[start RECORDED DATA]
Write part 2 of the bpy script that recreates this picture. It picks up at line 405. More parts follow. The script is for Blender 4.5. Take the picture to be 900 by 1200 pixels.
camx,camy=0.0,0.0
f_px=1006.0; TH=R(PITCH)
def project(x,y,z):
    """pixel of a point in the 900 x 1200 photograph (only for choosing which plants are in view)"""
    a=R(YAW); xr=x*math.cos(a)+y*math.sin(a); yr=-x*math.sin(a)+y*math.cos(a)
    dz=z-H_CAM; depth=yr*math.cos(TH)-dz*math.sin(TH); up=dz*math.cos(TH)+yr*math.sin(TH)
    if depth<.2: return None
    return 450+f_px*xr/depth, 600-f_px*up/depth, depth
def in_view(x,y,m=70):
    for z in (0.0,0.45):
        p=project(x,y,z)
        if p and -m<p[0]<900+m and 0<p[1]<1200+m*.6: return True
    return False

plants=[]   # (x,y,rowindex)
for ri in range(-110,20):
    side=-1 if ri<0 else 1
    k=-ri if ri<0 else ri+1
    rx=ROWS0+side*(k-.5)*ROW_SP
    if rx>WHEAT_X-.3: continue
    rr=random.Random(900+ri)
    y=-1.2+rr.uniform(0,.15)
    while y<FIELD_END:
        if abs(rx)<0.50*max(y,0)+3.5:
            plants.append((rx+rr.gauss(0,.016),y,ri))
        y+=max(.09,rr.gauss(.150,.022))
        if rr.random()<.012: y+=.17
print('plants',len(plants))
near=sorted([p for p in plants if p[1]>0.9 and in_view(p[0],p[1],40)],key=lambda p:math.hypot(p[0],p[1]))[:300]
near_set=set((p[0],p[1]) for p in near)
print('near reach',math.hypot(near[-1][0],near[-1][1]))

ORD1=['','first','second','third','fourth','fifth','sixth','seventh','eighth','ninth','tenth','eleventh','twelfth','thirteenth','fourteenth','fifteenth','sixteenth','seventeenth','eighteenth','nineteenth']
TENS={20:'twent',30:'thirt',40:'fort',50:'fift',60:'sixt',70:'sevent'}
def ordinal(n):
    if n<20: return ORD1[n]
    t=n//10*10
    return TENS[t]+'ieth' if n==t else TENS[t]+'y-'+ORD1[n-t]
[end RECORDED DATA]
WHAT TO DO:
In the listing above, please print only the lines from the first one to the line where "return False" appears, exactly as written, both of those lines included.

RESULT FOR THIS EXERCISE:
Write part 2 of the bpy script that recreates this picture. It picks up at line 405. More parts follow. The script is for Blender 4.5. Take the picture to be 900 by 1200 pixels.
camx,camy=0.0,0.0
f_px=1006.0; TH=R(PITCH)
def project(x,y,z):
    """pixel of a point in the 900 x 1200 photograph (only for choosing which plants are in view)"""
    a=R(YAW); xr=x*math.cos(a)+y*math.sin(a); yr=-x*math.sin(a)+y*math.cos(a)
    dz=z-H_CAM; depth=yr*math.cos(TH)-dz*math.sin(TH); up=dz*math.cos(TH)+yr*math.sin(TH)
    if depth<.2: return None
    return 450+f_px*xr/depth, 600-f_px*up/depth, depth
def in_view(x,y,m=70):
    for z in (0.0,0.45):
        p=project(x,y,z)
        if p and -m<p[0]<900+m and 0<p[1]<1200+m*.6: return True
    return False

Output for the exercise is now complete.